Social Interaction 2 - Communication and Perception Flashcards
interpersonal gap
- All experience this on both sides - sender and receiver
- Gap between what the sender intends to communicate and what the listener perceives (Gottman et al, 1979)
- Sender:
- Private knowledge on what they wish to convey
- Encode into verbal and non-verbal actions
- Get interference from the signal and how it is received
- Potential interference (sender’s mood, social skills, distractions in environment)
- Receiver:
- Decode speaker’s actions
- Potential interference
- Interpretation (again private)
Power of non-verbal communication
· Numerous different channels through which information can be transmitted (Hall, 2019)
- Eyes and gazing (eye contact)
- Body movements (e.g., hand gestures, posture)
- Paralanguage (e.g., pitch, volume) - Conveyed through the voice but not actual words
- Interpersonal distance
example - facial expressions
· Do it naturally
· Convey mood and emotion
· Can be controlled:
- Intensify, minimise, neutralise
· But - hard to control, truth often leaks out (if only just for a half a second):
- Microexpressions (authentic flashes of our real emotions) (Yan et al, 2013)
Verbal communication
· Vital part of communication
· Extensively involved in developing closeness
Verbal communication - self-disclosure
· A lab experiment to generate closeness:
- Participants randomly paired up
- Answer fixed set of questions
· “Given the choice of anyone in the world, who would you want as a dinner guest?”
· “If you could go back in your life and change any one experience, what would it be and why?”
· “36 questions that will make you fall in love with anyone”
· Revealing personal information to someone else generates closeness (Aron et al, 1997):
- We tend to like people who disclose personal information to us
- And we also like people more after we have disclosed
Verbal communication - self-disclosure 2
· Aron’s 36 questions to generate closeness (also called “fast-friends procedure”) often used and replicated, e.g., Sprecher, 2021:
- Participants in closeness generation task felt closer than those engaging in small-talk or unstructured getting-acquainted task.
- Mode of communication (face-to-face vs video-chat) didn’t matter.
Verbal communication - self-disclosure 3
· Disclosure can be “too much too soon” - patience and turn taking (Buck and Plant, 2011; Sprecher and Treger, 2015)

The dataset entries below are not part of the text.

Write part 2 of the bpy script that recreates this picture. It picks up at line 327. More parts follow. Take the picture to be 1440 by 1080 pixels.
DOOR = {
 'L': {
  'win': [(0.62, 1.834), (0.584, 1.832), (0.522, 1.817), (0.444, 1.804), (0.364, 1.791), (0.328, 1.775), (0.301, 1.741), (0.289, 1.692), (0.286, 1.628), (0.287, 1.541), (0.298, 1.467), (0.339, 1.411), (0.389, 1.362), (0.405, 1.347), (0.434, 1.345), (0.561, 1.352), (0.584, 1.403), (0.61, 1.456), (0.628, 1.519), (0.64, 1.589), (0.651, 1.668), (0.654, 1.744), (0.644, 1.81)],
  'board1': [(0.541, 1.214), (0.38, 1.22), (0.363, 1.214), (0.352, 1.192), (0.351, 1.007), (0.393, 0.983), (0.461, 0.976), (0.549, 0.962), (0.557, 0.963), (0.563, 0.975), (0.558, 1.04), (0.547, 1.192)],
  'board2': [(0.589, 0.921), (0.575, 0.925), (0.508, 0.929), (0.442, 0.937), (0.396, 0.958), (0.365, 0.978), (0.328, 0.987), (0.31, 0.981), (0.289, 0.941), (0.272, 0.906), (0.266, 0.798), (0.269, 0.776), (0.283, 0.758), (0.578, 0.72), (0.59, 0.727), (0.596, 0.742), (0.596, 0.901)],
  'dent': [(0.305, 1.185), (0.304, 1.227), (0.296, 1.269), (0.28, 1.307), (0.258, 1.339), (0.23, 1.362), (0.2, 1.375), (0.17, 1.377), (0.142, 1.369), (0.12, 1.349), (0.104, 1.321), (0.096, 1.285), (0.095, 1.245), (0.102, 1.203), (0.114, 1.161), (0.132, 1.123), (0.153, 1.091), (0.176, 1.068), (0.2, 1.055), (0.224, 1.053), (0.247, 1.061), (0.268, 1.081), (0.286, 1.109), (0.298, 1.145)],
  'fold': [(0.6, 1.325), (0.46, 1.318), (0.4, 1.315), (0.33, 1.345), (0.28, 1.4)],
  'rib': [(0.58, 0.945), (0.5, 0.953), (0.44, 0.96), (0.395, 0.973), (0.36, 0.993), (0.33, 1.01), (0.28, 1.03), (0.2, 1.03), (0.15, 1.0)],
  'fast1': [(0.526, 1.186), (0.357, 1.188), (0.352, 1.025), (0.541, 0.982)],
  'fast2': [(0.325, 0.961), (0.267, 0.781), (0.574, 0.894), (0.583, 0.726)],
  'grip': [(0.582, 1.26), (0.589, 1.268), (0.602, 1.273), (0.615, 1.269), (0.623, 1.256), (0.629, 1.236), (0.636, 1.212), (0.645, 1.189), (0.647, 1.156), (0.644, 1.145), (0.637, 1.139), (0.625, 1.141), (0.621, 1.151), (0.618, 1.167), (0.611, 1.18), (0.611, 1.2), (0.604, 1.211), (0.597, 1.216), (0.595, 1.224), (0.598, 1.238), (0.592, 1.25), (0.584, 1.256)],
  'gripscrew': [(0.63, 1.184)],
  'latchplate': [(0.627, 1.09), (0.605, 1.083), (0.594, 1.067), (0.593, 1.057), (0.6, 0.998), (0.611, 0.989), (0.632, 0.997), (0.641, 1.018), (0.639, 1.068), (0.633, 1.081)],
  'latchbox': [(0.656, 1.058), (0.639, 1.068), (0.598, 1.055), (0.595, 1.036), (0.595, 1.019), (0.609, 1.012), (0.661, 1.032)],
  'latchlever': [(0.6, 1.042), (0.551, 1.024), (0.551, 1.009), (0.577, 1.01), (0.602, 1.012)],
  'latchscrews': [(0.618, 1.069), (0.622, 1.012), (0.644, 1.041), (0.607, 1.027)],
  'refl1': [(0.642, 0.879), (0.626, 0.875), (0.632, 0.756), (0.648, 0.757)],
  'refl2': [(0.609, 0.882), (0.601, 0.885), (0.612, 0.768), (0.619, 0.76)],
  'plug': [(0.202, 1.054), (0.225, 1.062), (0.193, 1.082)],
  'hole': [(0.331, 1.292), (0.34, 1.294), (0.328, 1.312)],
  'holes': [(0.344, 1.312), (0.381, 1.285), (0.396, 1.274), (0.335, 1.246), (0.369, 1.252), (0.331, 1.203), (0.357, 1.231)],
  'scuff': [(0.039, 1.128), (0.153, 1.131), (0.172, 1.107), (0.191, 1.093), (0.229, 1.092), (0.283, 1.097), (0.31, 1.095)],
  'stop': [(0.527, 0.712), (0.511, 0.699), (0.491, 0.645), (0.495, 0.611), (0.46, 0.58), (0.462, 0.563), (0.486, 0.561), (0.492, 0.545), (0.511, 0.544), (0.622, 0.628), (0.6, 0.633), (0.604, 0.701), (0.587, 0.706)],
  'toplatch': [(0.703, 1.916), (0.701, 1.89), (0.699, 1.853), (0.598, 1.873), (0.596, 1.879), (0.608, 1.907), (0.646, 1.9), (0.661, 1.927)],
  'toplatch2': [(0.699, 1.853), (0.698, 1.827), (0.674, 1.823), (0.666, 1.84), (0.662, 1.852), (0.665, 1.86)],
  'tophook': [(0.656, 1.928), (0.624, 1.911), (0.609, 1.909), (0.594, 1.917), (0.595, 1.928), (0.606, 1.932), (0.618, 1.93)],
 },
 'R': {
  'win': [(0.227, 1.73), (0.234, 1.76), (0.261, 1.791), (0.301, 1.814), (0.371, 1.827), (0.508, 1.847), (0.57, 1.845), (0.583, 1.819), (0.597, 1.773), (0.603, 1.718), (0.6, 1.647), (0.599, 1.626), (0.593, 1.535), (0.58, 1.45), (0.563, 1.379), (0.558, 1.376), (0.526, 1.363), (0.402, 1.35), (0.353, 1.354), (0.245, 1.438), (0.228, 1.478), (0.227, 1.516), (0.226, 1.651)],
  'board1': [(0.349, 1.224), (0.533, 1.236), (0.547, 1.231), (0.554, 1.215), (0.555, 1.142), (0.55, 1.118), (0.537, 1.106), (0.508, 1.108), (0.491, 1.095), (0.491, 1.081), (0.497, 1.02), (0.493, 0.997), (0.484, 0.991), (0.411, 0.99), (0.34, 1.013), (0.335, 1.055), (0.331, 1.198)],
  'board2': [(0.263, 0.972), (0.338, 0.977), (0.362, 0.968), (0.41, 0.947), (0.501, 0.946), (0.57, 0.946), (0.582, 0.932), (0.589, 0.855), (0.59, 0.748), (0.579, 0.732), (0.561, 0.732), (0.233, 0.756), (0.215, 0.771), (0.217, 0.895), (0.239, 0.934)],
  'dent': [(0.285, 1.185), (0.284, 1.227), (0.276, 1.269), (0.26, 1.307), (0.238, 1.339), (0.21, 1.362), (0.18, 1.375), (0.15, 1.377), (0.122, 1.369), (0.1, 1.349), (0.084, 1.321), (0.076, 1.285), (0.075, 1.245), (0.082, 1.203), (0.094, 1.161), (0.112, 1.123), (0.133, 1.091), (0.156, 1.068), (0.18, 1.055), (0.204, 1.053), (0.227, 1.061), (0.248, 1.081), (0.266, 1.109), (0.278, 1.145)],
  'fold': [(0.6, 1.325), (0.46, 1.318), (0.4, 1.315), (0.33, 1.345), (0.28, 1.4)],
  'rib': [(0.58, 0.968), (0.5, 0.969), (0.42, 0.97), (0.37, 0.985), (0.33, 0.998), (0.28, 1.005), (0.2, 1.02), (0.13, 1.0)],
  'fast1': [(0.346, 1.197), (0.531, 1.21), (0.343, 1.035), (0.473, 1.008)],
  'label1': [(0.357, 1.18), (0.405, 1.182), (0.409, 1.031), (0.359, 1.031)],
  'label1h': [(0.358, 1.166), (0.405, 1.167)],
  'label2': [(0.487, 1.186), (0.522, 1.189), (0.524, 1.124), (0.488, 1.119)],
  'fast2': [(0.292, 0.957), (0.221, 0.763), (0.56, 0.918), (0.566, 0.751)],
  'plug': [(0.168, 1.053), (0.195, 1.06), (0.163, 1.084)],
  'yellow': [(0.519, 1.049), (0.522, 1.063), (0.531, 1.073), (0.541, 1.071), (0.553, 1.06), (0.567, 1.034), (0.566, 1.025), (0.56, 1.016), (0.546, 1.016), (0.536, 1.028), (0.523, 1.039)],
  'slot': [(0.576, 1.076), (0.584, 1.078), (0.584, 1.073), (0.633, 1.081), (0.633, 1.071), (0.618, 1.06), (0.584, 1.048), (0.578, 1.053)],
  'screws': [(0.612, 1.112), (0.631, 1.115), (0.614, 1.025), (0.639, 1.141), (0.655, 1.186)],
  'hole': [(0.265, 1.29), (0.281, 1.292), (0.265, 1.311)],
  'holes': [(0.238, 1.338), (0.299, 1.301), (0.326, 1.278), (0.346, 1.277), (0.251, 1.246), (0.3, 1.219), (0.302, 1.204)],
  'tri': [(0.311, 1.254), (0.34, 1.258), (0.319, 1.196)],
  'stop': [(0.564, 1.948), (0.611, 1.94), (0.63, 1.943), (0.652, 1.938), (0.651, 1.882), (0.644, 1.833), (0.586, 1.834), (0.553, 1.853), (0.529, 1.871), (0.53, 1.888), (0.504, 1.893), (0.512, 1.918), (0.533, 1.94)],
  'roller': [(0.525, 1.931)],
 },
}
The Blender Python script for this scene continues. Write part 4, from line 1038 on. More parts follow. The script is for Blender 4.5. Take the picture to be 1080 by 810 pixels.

· Communication is a two-way street
· Closeness develops based on:
1. Meaningful disclosure
2. Other responds with interest and empathy
3. Other perceived as responsive to what the sender is conveying
Responsiveness
· Attentive and supportive recognition of one person’s needs and interests by another
· What\s really important is the perceived partners responsiveness - they need to give these signals
· Perceived partner responsiveness:
- Feeling understood
- Feeling valued, respected, and validated
- Feeling cared for
· Basis of secure, well-functioning, and highly satisfying relationships - e.g., friendship, romantic relationships, work colleagues
communication - conclusion
· Much of our communication is non-verbal, harder to control
- We can easily get close to others when we self-disclose, reveal more of ourselves and others revealing more to us.
interpersonal gap 2
· How accurate are we typically in “reading” other people’s experiences, intentions, behaviours?:
- “Moderately” accurate (r = .32; Nater and Zell, 2015) - gap is pretty big, with most times we are aware of, but sometimes we are not
- Room for interpretation (Tversky and Kahneman, 1974)
· How do we arrive at interpretations of others and how do our perceptions affect relationships?
Perceptions and related social cognitive processes
· Affected by the attributions we make
· Positive illusions - seeing through rose-coloured glasses
· Individual differences in relationship beliefs
Attributions
· Attributions - explanations we use to understand each other’s behaviour
· Internal - cause is due to the person
· External - cause is due to something else
Relationship attributions
· Sometimes your partners are good to you, and sometimes they aren’t
· How do you explain good vs bad behaviour?
· How do these attributions influence the way you feel?
Explaining good behaviour:
· Your partner brings you a box of chocolates for no particular reason.
· Internal attribution: S/he always knows just what to get me – s/he is so thoughtful!
· External attribution: S/he got them from someone at work today and is just re-gifting them to me.
Explaining bad behaviour:
· Your partner snaps at you for being 5 minutes late.
· Internal attribution: S/he is such an impatient and irritable person.
· External attribution: S/he must have had a really hard day at work.